Connect with us

POLITICS

Minority Slams Mahama Govt Over ‘Unfair’ Road Project Allocation

Published

on

Kennedy Osei Nyarko addressing media on skewed road allocations in Parliament.

The Minority in Parliament is raising red flags over what it describes as a glaring regional imbalance in road infrastructure allocations under the 2025 Mid-Year fiscal policy review, accusing the Mahama-led administration of marginalising key economic hubs.

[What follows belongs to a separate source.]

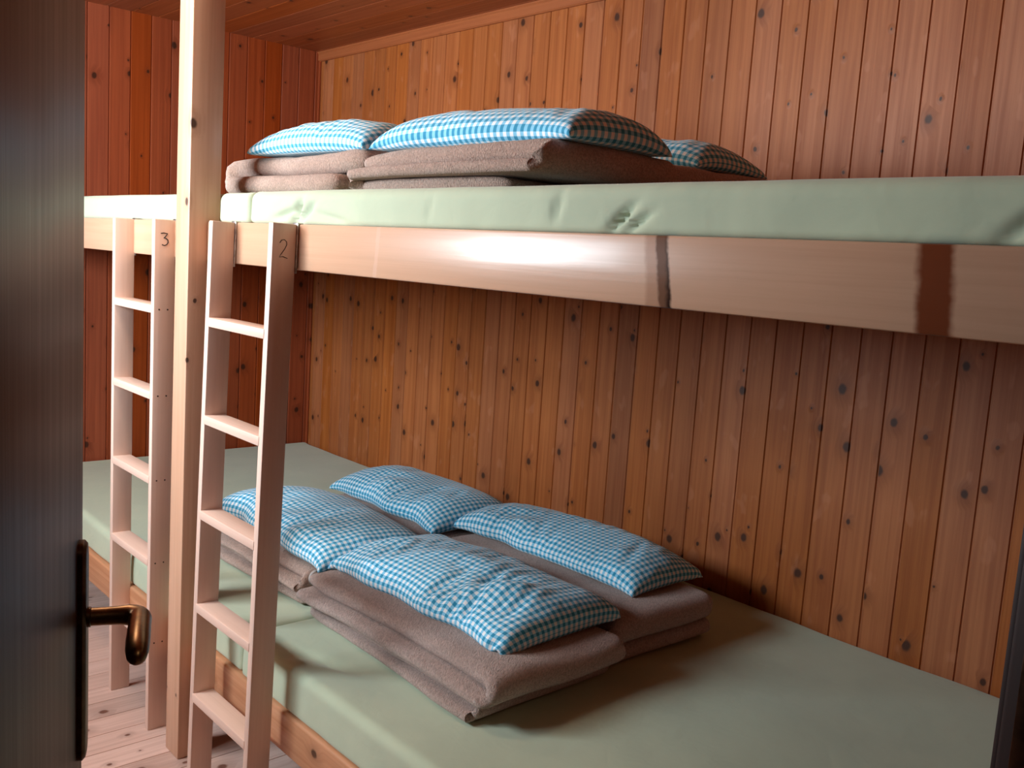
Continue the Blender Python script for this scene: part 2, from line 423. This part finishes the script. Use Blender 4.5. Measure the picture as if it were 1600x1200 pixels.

Addressing the press, Ranking Member on the Roads and Transport Committee, Kennedy Osei Nyarko, criticised the government’s “Big Push Programme” for deliberately leaving out the Greater Accra and Ashanti regions—two economic powerhouses that jointly represent over a third of Ghana’s population and GDP.

“It is unacceptable that Greater Accra and Ashanti, the engine rooms of our economy, have been sidelined in this plan,” Mr. Nyarko said. “This is a matter of national concern, not partisan grievance.”

He stressed that the exclusion of these regions from major road projects undermines equitable development and fair allocation of national resources.

Particularly troubling, he noted, was the absence of progress on the vital Accra–Kumasi highway, the busiest road corridor in Ghana. Several dualisation projects along the route, including Osino, Nsawam, Enyeresi, and Konongo, remain abandoned, worsening traffic congestion and road safety.

The Minority also lamented the lack of attention to the Atebubu–Kwame Danso Road and the Anwia Nkwanta corridor in Kumasi, both of which had seen some progress under earlier budgets but were conspicuously missing from the 2025 review.

“The silence on these corridors tells us the government has no intention of completing what was already started,” Mr. Nyarko declared.

He called on the government to realign its infrastructure priorities based on empirical data and national need, rather than political interests.

“Infrastructure planning must follow data and demand, not political expediency,” he stated. “Ghanaians deserve transparency, fairness, and strategic thinking—not a haphazard list designed for headlines.”